If I want something designed to boot from a USB stick that runs VMs off of ZFS pools, the only option where this is the "happy path" is SmartOS.
It blows me away that since it's inception, no other hypervisor-focused distributions have arisen to do the same. Yes, you could tailor some minimalistic Linux distro to boot from USB, expose KVM, and store VMs on ZFS, but the plumbing for all of that is the user's burden. It could probably be done elegantly from NixOS, as long as you accept the added complexity of storing and using /nix.
Could it be that only Illumos and FreeBSD users understand the importance of saving your SATA/SAS/NVMe slots for actual workloads instead of booting the host?

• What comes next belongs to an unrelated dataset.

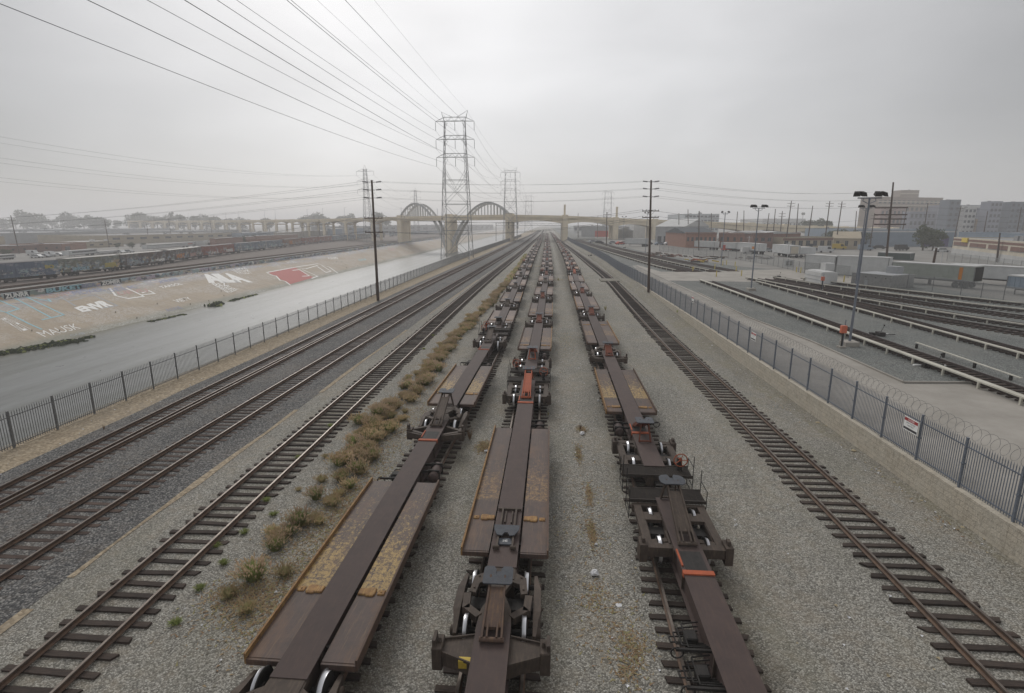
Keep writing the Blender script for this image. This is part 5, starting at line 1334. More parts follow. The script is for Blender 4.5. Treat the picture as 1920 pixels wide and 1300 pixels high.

It's really nice to see projects outside of the Linux/BSD hegemony still exploring new approaches to the server. I hadn't considered this sort of setup as an option before I discovered SmartOS, but with it in mind it's definitely a convincing proposition.
It blows me away that since it's inception, no other hypervisor-focused distributions have arisen to do the same. Yes, you could tailor some minimalistic Linux distro to boot from USB, expose KVM, and store VMs on ZFS, but the plumbing for all of that is the user's burden. It could probably be done elegantly from NixOS, as long as you accept the added complexity of storing and using /nix.
Could it be that only Illumos and FreeBSD users understand the importance of saving your SATA/SAS/NVMe slots for actual workloads instead of booting the host?
The biggest value of this approach is that you are sure that every boot runs the latest OS image. That could be accomplished in other ways.
I say this as the personal opinion of the former engineering lead for the team that maintained SmartOS at Joyent.